Não nos podemos iludir, esta decisão não é fruto de um algoritmo, não nasce do acaso. Brota de uma agenda populista, de uma Comunicação Social tabloide que semeia culpas para colher sentenças, de comentadores e políticos justiceiros a quem uma parte do Ministério Público e alguns juízes gostam de fazer a vontade. Uma imigrante africana, desinserida da sociedade, que cometeu o crime de abandonar um recém-nascido em condições que podiam ter sido fatais só é um caso a necessitar de uma "sentença" exemplar para uma justiça que alinha as suas preocupações com os populistas, que não têm nunca disponibilidade para procurar resolver, antes se apressam a condenar sem querer saber como foi possível. Sim, é evidente que neste caso a prisão preventiva funciona como castigo. Não se destina a evitar a continuidade da prática criminosa, nem pode presumir a capacidade da arguida prejudicar a investigação estando em liberdade.
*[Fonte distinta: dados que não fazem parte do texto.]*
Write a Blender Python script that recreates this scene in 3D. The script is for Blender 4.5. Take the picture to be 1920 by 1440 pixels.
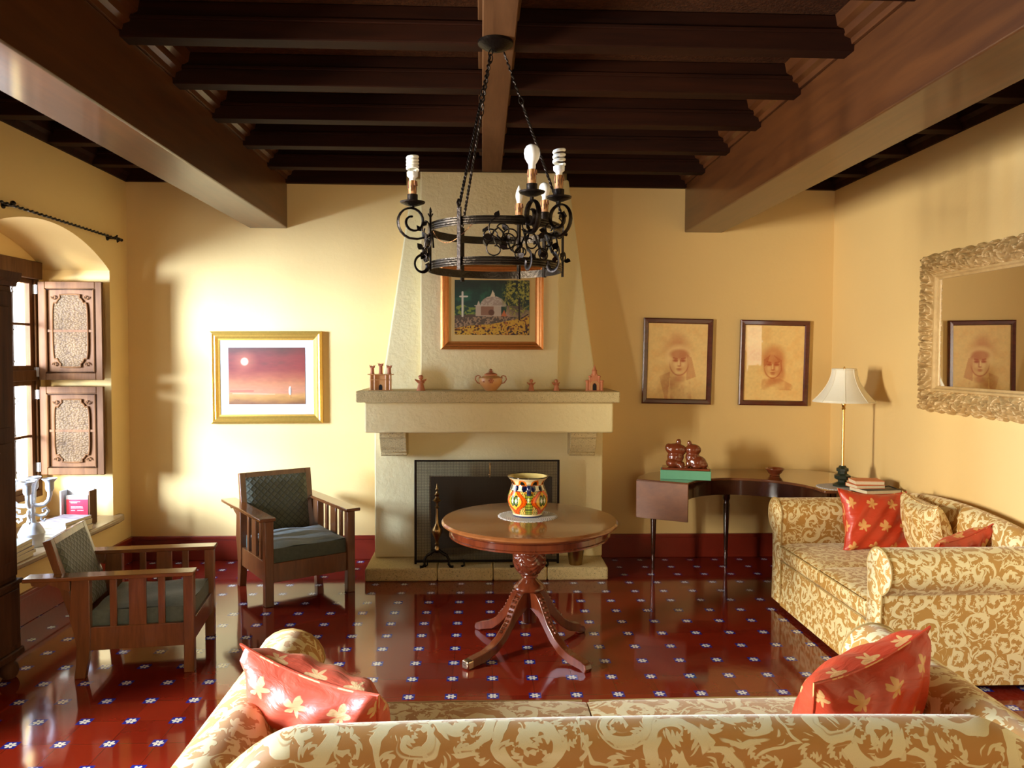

Fugir, sim, admito que lhe tenha passado pela cabeça, muitas vezes, fugir do destino que lhe coube em má sorte.

Esta justiça que procura estar sintonizada com a horda de justiceiros, que não hesita quando é para prender, é uma justiça que não procura ser justa e que quer ter as mãos mais livres para ser discricionária e agir de acordo com interesses próprios. Esta não é a justiça que queremos cega para não olhar a quem, é uma justiça que espreita pelo canto da venda. O supremo magistrado da nação convoca a "compreensão humana para o ambiente que rodeou o gesto daquela mulher" e deixou "uma palavra especial a pensar no drama daquela mãe que, numa situação de desespero, foi levada a fazer aquilo que fez". O que Marcelo nos lembrou só não vê quem não quer. Que lhes pese na consciência a decisão que tomaram.